I think people want to do it by themselves, as there is a joy in DIY, so they want to involve, they want to participate. Profit will obviously will make them involve more, losses to the point of affordability will keep them active, beyond that, they leave.
And majority of these people are not concerned about long-term, they cannot wait for a few years to see a 12% CAGR, they want a quick 20%, some even want to know about multibagger stocks regularly.
And many people don’t want to pay, even those who can afford don’t like the idea of paying. They have no idea about asset allocation, they compare PPF with stocks, they don’t want to build a portfolio. Even if they know, what’s to pay for is the question. Everything is available online, every regional language has tens of YouTube channels, so why pay, when they can do it themselves. Even the people who express their concerns that they have missed opportunities or time regarding their finances, don’t want a structured, methodical route, because they have to pay. They would rather videos and DIY.

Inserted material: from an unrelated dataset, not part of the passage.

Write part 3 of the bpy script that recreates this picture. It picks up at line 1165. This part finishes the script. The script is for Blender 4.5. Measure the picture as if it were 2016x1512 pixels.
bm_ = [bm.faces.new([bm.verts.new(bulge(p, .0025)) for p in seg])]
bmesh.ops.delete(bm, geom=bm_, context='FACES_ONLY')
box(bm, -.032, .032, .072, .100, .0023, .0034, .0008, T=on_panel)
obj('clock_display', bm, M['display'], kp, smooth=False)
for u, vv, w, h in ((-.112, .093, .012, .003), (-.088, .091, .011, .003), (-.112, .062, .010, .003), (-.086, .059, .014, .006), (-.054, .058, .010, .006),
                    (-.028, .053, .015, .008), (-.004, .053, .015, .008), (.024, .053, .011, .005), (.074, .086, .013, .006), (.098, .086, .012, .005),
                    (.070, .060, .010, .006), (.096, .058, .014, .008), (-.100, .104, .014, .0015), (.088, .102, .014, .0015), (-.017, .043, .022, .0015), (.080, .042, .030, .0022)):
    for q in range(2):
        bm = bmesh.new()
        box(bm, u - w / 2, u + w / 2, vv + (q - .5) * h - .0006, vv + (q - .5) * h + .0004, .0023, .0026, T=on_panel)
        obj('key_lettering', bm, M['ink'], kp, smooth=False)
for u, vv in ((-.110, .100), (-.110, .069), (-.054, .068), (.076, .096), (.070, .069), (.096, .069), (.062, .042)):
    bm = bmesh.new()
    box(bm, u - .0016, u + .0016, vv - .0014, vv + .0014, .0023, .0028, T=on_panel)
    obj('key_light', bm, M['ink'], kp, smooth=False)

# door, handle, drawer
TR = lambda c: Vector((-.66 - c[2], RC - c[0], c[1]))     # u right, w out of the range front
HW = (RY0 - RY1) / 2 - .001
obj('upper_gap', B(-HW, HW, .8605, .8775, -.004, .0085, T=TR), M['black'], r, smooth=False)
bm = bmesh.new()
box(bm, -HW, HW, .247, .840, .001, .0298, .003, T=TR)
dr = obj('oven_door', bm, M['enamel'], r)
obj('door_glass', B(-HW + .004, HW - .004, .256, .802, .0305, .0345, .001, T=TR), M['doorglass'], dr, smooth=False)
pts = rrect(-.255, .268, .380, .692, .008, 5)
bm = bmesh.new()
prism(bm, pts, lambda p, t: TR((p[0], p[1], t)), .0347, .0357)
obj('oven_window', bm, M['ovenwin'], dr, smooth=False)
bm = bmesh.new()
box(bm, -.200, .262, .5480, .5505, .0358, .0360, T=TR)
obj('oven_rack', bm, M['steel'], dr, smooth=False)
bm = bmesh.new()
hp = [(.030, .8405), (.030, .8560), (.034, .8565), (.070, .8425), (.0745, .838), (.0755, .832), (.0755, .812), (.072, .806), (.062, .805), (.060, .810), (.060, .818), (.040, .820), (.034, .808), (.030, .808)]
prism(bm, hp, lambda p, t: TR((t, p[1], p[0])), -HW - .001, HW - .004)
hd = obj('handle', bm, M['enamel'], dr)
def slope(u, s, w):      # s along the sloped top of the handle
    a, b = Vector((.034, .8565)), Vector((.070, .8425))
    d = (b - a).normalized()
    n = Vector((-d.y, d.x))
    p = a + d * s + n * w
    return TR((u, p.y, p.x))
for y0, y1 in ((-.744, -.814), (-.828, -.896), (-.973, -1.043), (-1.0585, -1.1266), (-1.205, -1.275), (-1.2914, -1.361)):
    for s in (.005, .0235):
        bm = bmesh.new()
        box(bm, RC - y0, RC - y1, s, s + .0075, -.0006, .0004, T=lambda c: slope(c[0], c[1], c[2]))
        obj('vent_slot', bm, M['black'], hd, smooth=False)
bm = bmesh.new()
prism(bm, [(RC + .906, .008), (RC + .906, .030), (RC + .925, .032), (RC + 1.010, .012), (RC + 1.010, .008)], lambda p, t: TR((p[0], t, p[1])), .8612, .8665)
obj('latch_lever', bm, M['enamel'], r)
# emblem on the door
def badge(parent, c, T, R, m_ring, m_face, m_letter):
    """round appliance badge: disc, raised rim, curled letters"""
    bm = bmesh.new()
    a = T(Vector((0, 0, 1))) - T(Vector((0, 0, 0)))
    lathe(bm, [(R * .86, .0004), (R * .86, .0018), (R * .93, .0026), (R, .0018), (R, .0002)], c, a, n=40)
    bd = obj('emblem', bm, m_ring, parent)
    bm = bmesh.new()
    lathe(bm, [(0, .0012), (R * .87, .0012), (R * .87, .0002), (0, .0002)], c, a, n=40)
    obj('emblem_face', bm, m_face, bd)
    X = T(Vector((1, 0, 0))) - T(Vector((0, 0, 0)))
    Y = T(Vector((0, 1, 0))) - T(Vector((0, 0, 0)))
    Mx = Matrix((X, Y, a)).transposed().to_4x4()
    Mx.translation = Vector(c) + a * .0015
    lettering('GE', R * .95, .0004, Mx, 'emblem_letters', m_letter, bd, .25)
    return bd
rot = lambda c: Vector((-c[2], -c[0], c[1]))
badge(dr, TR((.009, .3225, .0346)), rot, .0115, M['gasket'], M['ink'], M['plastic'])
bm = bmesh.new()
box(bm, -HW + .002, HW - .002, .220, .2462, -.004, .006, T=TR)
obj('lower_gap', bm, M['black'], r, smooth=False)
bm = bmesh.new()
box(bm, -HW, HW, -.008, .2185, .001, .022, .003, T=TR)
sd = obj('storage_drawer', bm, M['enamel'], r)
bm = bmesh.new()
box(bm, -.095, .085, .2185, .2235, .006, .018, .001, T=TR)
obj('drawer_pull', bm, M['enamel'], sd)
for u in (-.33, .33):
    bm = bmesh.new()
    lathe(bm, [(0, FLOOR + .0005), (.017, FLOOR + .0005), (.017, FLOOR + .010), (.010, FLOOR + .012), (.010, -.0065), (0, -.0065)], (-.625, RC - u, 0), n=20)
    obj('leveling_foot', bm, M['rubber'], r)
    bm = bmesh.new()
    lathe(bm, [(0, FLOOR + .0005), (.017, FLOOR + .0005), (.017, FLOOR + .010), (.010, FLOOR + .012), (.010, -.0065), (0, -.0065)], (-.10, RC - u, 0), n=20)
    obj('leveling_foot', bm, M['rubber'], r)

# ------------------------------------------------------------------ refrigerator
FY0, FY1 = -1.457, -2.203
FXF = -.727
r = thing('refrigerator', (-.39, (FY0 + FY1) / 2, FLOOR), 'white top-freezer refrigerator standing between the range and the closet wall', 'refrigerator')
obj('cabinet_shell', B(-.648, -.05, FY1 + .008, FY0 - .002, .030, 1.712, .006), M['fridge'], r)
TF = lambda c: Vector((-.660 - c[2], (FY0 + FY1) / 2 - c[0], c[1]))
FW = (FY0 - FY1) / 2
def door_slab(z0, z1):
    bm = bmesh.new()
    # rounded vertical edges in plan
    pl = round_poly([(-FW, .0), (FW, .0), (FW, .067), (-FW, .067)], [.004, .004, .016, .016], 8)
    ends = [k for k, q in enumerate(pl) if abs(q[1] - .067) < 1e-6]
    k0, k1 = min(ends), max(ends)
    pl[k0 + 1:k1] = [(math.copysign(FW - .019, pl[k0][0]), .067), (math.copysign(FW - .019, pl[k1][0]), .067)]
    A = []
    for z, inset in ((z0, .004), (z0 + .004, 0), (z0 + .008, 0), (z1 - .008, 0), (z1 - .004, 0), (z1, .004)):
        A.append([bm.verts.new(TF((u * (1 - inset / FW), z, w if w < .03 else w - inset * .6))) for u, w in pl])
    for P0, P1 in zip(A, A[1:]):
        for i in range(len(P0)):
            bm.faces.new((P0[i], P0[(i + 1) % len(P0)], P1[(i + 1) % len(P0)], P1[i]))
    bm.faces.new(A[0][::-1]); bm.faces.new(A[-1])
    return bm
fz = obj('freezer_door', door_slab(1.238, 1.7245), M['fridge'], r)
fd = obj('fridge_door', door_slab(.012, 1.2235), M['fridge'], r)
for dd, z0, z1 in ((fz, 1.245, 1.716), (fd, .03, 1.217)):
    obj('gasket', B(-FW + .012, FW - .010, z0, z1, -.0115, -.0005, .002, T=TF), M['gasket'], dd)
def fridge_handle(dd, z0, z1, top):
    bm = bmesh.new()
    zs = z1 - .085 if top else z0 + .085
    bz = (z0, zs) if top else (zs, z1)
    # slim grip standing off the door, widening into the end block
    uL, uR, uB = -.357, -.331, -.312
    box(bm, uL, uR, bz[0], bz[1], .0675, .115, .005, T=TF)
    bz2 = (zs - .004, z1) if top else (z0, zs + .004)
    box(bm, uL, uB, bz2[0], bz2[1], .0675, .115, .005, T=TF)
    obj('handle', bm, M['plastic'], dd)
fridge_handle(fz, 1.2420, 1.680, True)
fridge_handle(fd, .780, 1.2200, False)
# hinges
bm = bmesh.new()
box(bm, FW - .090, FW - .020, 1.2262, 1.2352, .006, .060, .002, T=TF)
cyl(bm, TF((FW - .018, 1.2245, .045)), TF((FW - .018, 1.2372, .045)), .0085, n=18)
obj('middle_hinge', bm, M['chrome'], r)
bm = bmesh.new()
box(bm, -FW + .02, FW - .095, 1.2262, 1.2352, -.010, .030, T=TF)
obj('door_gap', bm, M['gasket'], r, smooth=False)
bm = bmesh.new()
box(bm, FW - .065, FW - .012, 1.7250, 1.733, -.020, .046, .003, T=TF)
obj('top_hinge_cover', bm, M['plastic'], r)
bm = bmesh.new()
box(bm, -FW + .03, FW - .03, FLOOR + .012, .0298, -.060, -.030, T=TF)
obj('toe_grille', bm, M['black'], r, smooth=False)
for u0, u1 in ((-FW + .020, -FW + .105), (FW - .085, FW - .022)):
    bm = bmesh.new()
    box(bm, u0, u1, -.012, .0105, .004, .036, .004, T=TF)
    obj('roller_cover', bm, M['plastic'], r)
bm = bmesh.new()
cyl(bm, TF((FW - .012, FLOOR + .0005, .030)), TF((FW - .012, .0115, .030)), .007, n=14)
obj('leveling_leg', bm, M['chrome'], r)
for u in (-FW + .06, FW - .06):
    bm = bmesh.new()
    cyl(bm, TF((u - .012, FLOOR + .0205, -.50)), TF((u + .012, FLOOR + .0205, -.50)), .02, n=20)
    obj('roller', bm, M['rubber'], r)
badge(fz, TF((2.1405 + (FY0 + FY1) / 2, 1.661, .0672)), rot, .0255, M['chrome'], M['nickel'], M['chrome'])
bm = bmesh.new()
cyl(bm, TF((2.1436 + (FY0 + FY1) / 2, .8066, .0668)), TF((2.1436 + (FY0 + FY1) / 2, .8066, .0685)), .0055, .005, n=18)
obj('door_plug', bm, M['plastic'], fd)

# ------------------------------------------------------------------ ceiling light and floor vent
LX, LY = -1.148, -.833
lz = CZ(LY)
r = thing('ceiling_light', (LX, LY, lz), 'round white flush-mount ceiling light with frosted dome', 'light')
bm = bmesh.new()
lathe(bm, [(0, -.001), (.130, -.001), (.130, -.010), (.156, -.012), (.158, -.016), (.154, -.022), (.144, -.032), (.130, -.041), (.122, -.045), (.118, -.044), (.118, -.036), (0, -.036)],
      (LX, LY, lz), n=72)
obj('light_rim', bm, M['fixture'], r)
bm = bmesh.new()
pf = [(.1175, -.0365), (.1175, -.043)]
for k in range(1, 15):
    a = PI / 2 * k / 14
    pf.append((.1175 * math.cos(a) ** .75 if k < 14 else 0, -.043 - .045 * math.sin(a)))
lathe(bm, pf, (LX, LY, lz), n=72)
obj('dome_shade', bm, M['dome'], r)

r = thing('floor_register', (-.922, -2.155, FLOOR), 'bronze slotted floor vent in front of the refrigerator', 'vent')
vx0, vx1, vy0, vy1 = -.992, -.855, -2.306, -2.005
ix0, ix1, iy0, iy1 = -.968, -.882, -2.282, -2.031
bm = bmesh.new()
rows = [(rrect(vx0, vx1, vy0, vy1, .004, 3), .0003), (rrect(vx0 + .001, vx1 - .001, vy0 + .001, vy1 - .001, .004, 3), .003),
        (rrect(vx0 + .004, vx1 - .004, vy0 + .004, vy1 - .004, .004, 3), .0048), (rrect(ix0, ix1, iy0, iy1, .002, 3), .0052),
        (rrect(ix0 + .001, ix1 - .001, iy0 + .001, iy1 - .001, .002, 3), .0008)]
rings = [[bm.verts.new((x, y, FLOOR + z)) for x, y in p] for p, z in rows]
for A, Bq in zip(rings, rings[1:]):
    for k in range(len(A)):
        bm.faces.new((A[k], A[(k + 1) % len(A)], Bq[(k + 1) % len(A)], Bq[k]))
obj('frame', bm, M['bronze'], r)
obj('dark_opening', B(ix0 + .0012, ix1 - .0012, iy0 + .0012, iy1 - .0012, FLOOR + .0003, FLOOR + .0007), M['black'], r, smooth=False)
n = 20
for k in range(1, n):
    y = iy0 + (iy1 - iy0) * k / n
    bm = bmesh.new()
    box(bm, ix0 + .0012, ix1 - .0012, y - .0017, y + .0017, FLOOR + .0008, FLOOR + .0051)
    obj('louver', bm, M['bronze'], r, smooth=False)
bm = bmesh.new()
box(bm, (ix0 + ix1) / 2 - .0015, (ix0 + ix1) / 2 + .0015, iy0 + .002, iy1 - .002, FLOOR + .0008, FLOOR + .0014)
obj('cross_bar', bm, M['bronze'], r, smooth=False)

Not to mention the content that is generated everyday, some of it informative, most of it unnecessary, and the creators and influencers don’t necessarily express truths always, and even if they do in one video, the next video will make viewers forget the one made before. These channels are not focused, and the viewers are bombarded with non-stop content, from multiple channels, so it is hard for an average person to discern what is necessary and what is not, but they believe the creators and influencers, and do as they say.
And we are large country, with very diverse geographical, social and cultural aspects which also play a role in how we look at money. And people who either want to better their financial status, or want to build one, but cannot allot time as they want to focus on their jobs, will seek advice, but these will be less in number compared to DIY, believer folks.